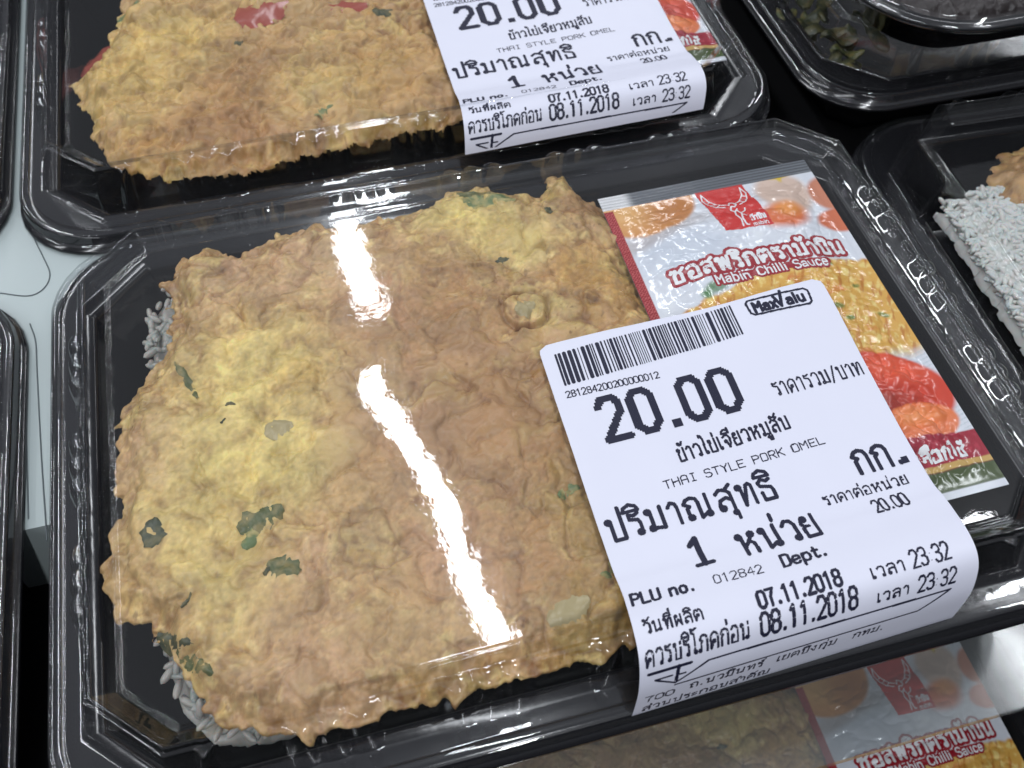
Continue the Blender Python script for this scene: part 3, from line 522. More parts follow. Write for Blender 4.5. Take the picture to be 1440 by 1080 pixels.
    V = np.c_[X2.ravel(), Y2.ravel(), z.ravel()][ids]; o = mesh_np(name, V, rm[F], M_OME, col=np.clip(c.reshape(-1, 3)[ids], .005, .9))
    def hz(x, y):
        i = int(np.clip((y-y0)/step, 0, ny-1)); j = int(np.clip((x-x0)/step, 0, nx-1)); return z[i, j]
    return o, hz
def a2(px, py, z=-5, o=(0, 0, 0)): p = at(px, py, z+o[2]); return (p[0]-o[0], p[1]-o[1])
def leaf(name, parent, hz, x, y, L, Wd, ang, m, lift=.25, curl=.5, seed=0):
    """a soft curled strip of leaf lying in the crust"""
    r = random.Random(seed); n, k = 13, 7; ca, sa = math.cos(math.radians(ang)), math.sin(math.radians(ang)); V = []
    for side in (1, -1):
        for i in range(n):
            t = i/(n-1); wl = Wd*(math.sin(math.pi*min(max(t, .03), .97))**.55)*(1+.22*math.sin(5*t+r.random()*3))
            for j in range(k):
                s = j/(k-1)*2-1; a = (t-.5)*L; b = s*wl/2+curl*math.sin(3.4*t+seed)
                X = x+a*ca-b*sa; Y = y+a*sa+b*ca; edge = abs(s)**3; sink = .32*float(PB(X*.45+seed, Y*.45))+.16*float(PB(X*1.3, Y*1.3+seed)); solid = name == 'sausage_slice'; V.append((X, Y, (hz(x, y)*.75+hz(X, Y)*.25 if solid else hz(X, Y))+(lift*.8*(1-edge)+sink*(.15 if solid else 1.3)+.06*r.random()-.12*edge if side > 0 else -.7)))
    F = gridfaces(k, n); F = np.concatenate([F, F[:, ::-1]+n*k]); o = mesh_np(name, V, F, m, parent); return o

out_px = [(250, 362), (288, 342), (330, 352), (358, 345), (392, 322), (440, 312), (520, 306), (600, 282), (630, 262), (668, 256), (716, 268), (762, 270), (772, 250), (794, 234), (812, 258), (850, 270), (900, 300), (1000, 300), (1100, 330), (1180, 420), (1260, 560), (1290, 660),
          (1200, 760), (1060, 810), (900, 890), (860, 912), (760, 938), (700, 955), (600, 978), (500, 1008), (430, 1030), (380, 1022), (320, 1012), (290, 988), (262, 950), (232, 896), (205, 866), (168, 862), (150, 832), (138, 790), (153, 762), (168, 706), (160, 650), (164, 600), (166, 568), (186, 545), (214, 512), (238, 470), (242, 430), (232, 396)]
poly = [a2(x, y, -5) for x, y in out_px]
def B(px, py, r, col, s): p = a2(px, py, -3); return (p[0], p[1], r, col, s)
blobs = [B(360, 520, 16, YEL*1.12, 1), B(300, 640, 14, YEL*1.08, .9), B(420, 640, 10, YEL*1.1, .8), B(250, 740, 12, YEL, .55), B(380, 660, 10, YEL, .7), B(330, 800, 10, YEL, .7), B(200, 640, 9, PNK, .6), B(330, 400, 12, PNK, .6), B(440, 370, 10, PNK, .6), B(540, 400, 11, TAN, .6), B(660, 300, 12, YEL*1.05, 1), B(590, 470, 14, BRN*.95, .8), B(560, 660, 12, BRN*.92, .8),
         B(740, 330, 8, YEL, .8), B(640, 420, 13, BRN, .75), B(600, 600, 15, BRN, .85), B(700, 560, 13, BRN*.9, .9), B(680, 720, 15, BRN*.92, .9), B(620, 790, 10, hexc(178, 132, 100), .9), B(520, 420, 9, hexc(178, 130, 100), .8), B(500, 700, 9, TAN, .8), B(780, 620, 9, BRN, .9), B(820, 720, 9, OLV, .7), B(830, 275, 8, BRN*.78, 1), B(830, 380, 8, GLD, .85), B(890, 420, 7, GLD, .6),
         B(760, 820, 10, BRN, .9), B(840, 860, 8, OLV, .8), B(560, 860, 13, TAN, .8), B(400, 900, 12, PNK, .7), B(320, 880, 8, YEL, .5), B(430, 790, 8, PNK, .5), B(180, 780, 8, TAN, .8), B(480, 460, 9, BRN, .5), B(470, 980, 9, PNK, .7), B(420, 530, 6, GLD, .5)]
def CR(pts, wd, dp): return ([a2(x, y, -3) for x, y in pts], wd, dp)
creases = [CR([(640, 530), (668, 548), (690, 575), (725, 582), (745, 560)], .9, 1.5), CR([(735, 470), (742, 500), (730, 545)], .7, 1.3), CR([(700, 420), (722, 455), (748, 480)], .8, 1.2), CR([(486, 640), (520, 668), (552, 668)], .9, 1.4),
           CR([(560, 530), (592, 548), (590, 640)], .8, 1.2), CR([(470, 480), (500, 540), (560, 560)], .8, .9), CR([(760, 640), (770, 690), (765, 740), (800, 790)], .9, 1.3), CR([(370, 600), (430, 620), (440, 690)], .8, .8),
           CR([(300, 420), (360, 450), (400, 440), (440, 470)], .8, .8), CR([(480, 740), (560, 770), (620, 800)], .9, .9), CR([(560, 820), (660, 850), (740, 880)], 1.0, 1.2), CR([(420, 720), (440, 800), (420, 860)], .8, .8), CR([(200, 610), (260, 620), (300, 690)], .7, .9),
           CR([(540, 330), (600, 380), (680, 372), (700, 400)], .8, 1.0), CR([(770, 280), (760, 330), (790, 400), (860, 430)], .9, 1.5), CR([(640, 690), (700, 680), (740, 720)], .8, .8), CR([(860, 560), (880, 640), (850, 700)], .9, 1.0), CR([(230, 780), (300, 760), (330, 700)], .7, .7)]
rings = [(*a2(738, 436, -3), 4.6)]
drop = lambda X, Y: 4.2*sstep(110, 119, X)
om = empty('omelette', (0, 0, -4)); tag(om, 'golden brown fried omelette with green scallions under the clear lid of the middle container', 'omelette', None)
body, hz = make_omelette('egg_body', poly, .27, 11, blobs, creases, drop, top=-2.7, rings=rings,
    softf=lambda X, Y: .45-.75*np.exp(-(((X-74)/30)**2+((Y-52)/34)**2)))
body.parent = om; body.location = (0, 0, 4*S)
def lf(px, py, L, Wd, ang, m, s, lift=.25):
    p = a2(px, py, -3); o = leaf('scallion_piece', om, hz, p[0], p[1], L, Wd, ang, m, lift, .4, s); o.location = (0, 0, 4*S); return o
for q in [(262, 535, 11, 1.9, -65, M_GREEN, 1), (366, 728, 9.5, 6.6, 20, M_GREEN, 2), (352, 752, 6, 3.4, 60, M_PGREEN, 3), (215, 752, 6.5, 5.4, 70, M_DGREEN, 4), (400, 800, 6.5, 5, -40, M_GREEN, 5), (688, 282, 13, 6.0, -10, M_PGREEN, 6), (665, 270, 9, 5, -20, M_GREEN, 7),
          (706, 364, 3.2, 2.2, 10, M_DGREEN, 8), (240, 892, 9, 3.2, -35, M_DGREEN, 9), (270, 925, 9, 3.4, -50, M_GREEN, 10), (772, 296, 3.5, 2.4, 60, M_DGREEN, 11), (800, 690, 5, 2.6, 10, M_PGREEN, 12), (325, 572, 2.2, 1.1, 0, M_DGREEN, 13), (378, 800, 3.4, 1.6, 80, M_DGREEN, 14), (262, 845, 3.2, 1.2, 60, M_DGREEN, 15), (855, 800, 4.5, 2.6, 30, M_PGREEN, 16), (315, 595, 1.2, 1.0, 0, M_DGREEN, 17)]:
    lf(*q)
for px, py, L, Wd, s in ((392, 604, 6, 5.4, 21), (738, 436, 5, 4.6, 22), (800, 860, 9, 6, 23)):
    p = a2(px, py, -3); o = leaf('onion_piece', om, hz, p[0], p[1], L, Wd, 15, M_ONION, .5, .2, s); o.location = (0, 0, 4*S)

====

* Written problem:
Go through the listing above and write it all out exactly, leaving out any picture.

* Written reply:
Continue the Blender Python script for this scene: part 3, from line 522. More parts follow. Write for Blender 4.5. Take the picture to be 1440 by 1080 pixels.
    V = np.c_[X2.ravel(), Y2.ravel(), z.ravel()][ids]; o = mesh_np(name, V, rm[F], M_OME, col=np.clip(c.reshape(-1, 3)[ids], .005, .9))
    def hz(x, y):
        i = int(np.clip((y-y0)/step, 0, ny-1)); j = int(np.clip((x-x0)/step, 0, nx-1)); return z[i, j]
    return o, hz
def a2(px, py, z=-5, o=(0, 0, 0)): p = at(px, py, z+o[2]); return (p[0]-o[0], p[1]-o[1])
def leaf(name, parent, hz, x, y, L, Wd, ang, m, lift=.25, curl=.5, seed=0):
    """a soft curled strip of leaf lying in the crust"""
    r = random.Random(seed); n, k = 13, 7; ca, sa = math.cos(math.radians(ang)), math.sin(math.radians(ang)); V = []
    for side in (1, -1):
        for i in range(n):
            t = i/(n-1); wl = Wd*(math.sin(math.pi*min(max(t, .03), .97))**.55)*(1+.22*math.sin(5*t+r.random()*3))
            for j in range(k):
                s = j/(k-1)*2-1; a = (t-.5)*L; b = s*wl/2+curl*math.sin(3.4*t+seed)
                X = x+a*ca-b*sa; Y = y+a*sa+b*ca; edge = abs(s)**3; sink = .32*float(PB(X*.45+seed, Y*.45))+.16*float(PB(X*1.3, Y*1.3+seed)); solid = name == 'sausage_slice'; V.append((X, Y, (hz(x, y)*.75+hz(X, Y)*.25 if solid else hz(X, Y))+(lift*.8*(1-edge)+sink*(.15 if solid else 1.3)+.06*r.random()-.12*edge if side > 0 else -.7)))
    F = gridfaces(k, n); F = np.concatenate([F, F[:, ::-1]+n*k]); o = mesh_np(name, V, F, m, parent); return o

out_px = [(250, 362), (288, 342), (330, 352), (358, 345), (392, 322), (440, 312), (520, 306), (600, 282), (630, 262), (668, 256), (716, 268), (762, 270), (772, 250), (794, 234), (812, 258), (850, 270), (900, 300), (1000, 300), (1100, 330), (1180, 420), (1260, 560), (1290, 660),
          (1200, 760), (1060, 810), (900, 890), (860, 912), (760, 938), (700, 955), (600, 978), (500, 1008), (430, 1030), (380, 1022), (320, 1012), (290, 988), (262, 950), (232, 896), (205, 866), (168, 862), (150, 832), (138, 790), (153, 762), (168, 706), (160, 650), (164, 600), (166, 568), (186, 545), (214, 512), (238, 470), (242, 430), (232, 396)]
poly = [a2(x, y, -5) for x, y in out_px]
def B(px, py, r, col, s): p = a2(px, py, -3); return (p[0], p[1], r, col, s)
blobs = [B(360, 520, 16, YEL*1.12, 1), B(300, 640, 14, YEL*1.08, .9), B(420, 640, 10, YEL*1.1, .8), B(250, 740, 12, YEL, .55), B(380, 660, 10, YEL, .7), B(330, 800, 10, YEL, .7), B(200, 640, 9, PNK, .6), B(330, 400, 12, PNK, .6), B(440, 370, 10, PNK, .6), B(540, 400, 11, TAN, .6), B(660, 300, 12, YEL*1.05, 1), B(590, 470, 14, BRN*.95, .8), B(560, 660, 12, BRN*.92, .8),
         B(740, 330, 8, YEL, .8), B(640, 420, 13, BRN, .75), B(600, 600, 15, BRN, .85), B(700, 560, 13, BRN*.9, .9), B(680, 720, 15, BRN*.92, .9), B(620, 790, 10, hexc(178, 132, 100), .9), B(520, 420, 9, hexc(178, 130, 100), .8), B(500, 700, 9, TAN, .8), B(780, 620, 9, BRN, .9), B(820, 720, 9, OLV, .7), B(830, 275, 8, BRN*.78, 1), B(830, 380, 8, GLD, .85), B(890, 420, 7, GLD, .6),
         B(760, 820, 10, BRN, .9), B(840, 860, 8, OLV, .8), B(560, 860, 13, TAN, .8), B(400, 900, 12, PNK, .7), B(320, 880, 8, YEL, .5), B(430, 790, 8, PNK, .5), B(180, 780, 8, TAN, .8), B(480, 460, 9, BRN, .5), B(470, 980, 9, PNK, .7), B(420, 530, 6, GLD, .5)]
def CR(pts, wd, dp): return ([a2(x, y, -3) for x, y in pts], wd, dp)
creases = [CR([(640, 530), (668, 548), (690, 575), (725, 582), (745, 560)], .9, 1.5), CR([(735, 470), (742, 500), (730, 545)], .7, 1.3), CR([(700, 420), (722, 455), (748, 480)], .8, 1.2), CR([(486, 640), (520, 668), (552, 668)], .9, 1.4),
           CR([(560, 530), (592, 548), (590, 640)], .8, 1.2), CR([(470, 480), (500, 540), (560, 560)], .8, .9), CR([(760, 640), (770, 690), (765, 740), (800, 790)], .9, 1.3), CR([(370, 600), (430, 620), (440, 690)], .8, .8),
           CR([(300, 420), (360, 450), (400, 440), (440, 470)], .8, .8), CR([(480, 740), (560, 770), (620, 800)], .9, .9), CR([(560, 820), (660, 850), (740, 880)], 1.0, 1.2), CR([(420, 720), (440, 800), (420, 860)], .8, .8), CR([(200, 610), (260, 620), (300, 690)], .7, .9),
           CR([(540, 330), (600, 380), (680, 372), (700, 400)], .8, 1.0), CR([(770, 280), (760, 330), (790, 400), (860, 430)], .9, 1.5), CR([(640, 690), (700, 680), (740, 720)], .8, .8), CR([(860, 560), (880, 640), (850, 700)], .9, 1.0), CR([(230, 780), (300, 760), (330, 700)], .7, .7)]
rings = [(*a2(738, 436, -3), 4.6)]
drop = lambda X, Y: 4.2*sstep(110, 119, X)
om = empty('omelette', (0, 0, -4)); tag(om, 'golden brown fried omelette with green scallions under the clear lid of the middle container', 'omelette', None)
body, hz = make_omelette('egg_body', poly, .27, 11, blobs, creases, drop, top=-2.7, rings=rings,
    softf=lambda X, Y: .45-.75*np.exp(-(((X-74)/30)**2+((Y-52)/34)**2)))
body.parent = om; body.location = (0, 0, 4*S)
def lf(px, py, L, Wd, ang, m, s, lift=.25):
    p = a2(px, py, -3); o = leaf('scallion_piece', om, hz, p[0], p[1], L, Wd, ang, m, lift, .4, s); o.location = (0, 0, 4*S); return o
for q in [(262, 535, 11, 1.9, -65, M_GREEN, 1), (366, 728, 9.5, 6.6, 20, M_GREEN, 2), (352, 752, 6, 3.4, 60, M_PGREEN, 3), (215, 752, 6.5, 5.4, 70, M_DGREEN, 4), (400, 800, 6.5, 5, -40, M_GREEN, 5), (688, 282, 13, 6.0, -10, M_PGREEN, 6), (665, 270, 9, 5, -20, M_GREEN, 7),
          (706, 364, 3.2, 2.2, 10, M_DGREEN, 8), (240, 892, 9, 3.2, -35, M_DGREEN, 9), (270, 925, 9, 3.4, -50, M_GREEN, 10), (772, 296, 3.5, 2.4, 60, M_DGREEN, 11), (800, 690, 5, 2.6, 10, M_PGREEN, 12), (325, 572, 2.2, 1.1, 0, M_DGREEN, 13), (378, 800, 3.4, 1.6, 80, M_DGREEN, 14), (262, 845, 3.2, 1.2, 60, M_DGREEN, 15), (855, 800, 4.5, 2.6, 30, M_PGREEN, 16), (315, 595, 1.2, 1.0, 0, M_DGREEN, 17)]:
    lf(*q)
for px, py, L, Wd, s in ((392, 604, 6, 5.4, 21), (738, 436, 5, 4.6, 22), (800, 860, 9, 6, 23)):
    p = a2(px, py, -3); o = leaf('onion_piece', om, hz, p[0], p[1], L, Wd, 15, M_ONION, .5, .2, s); o.location = (0, 0, 4*S)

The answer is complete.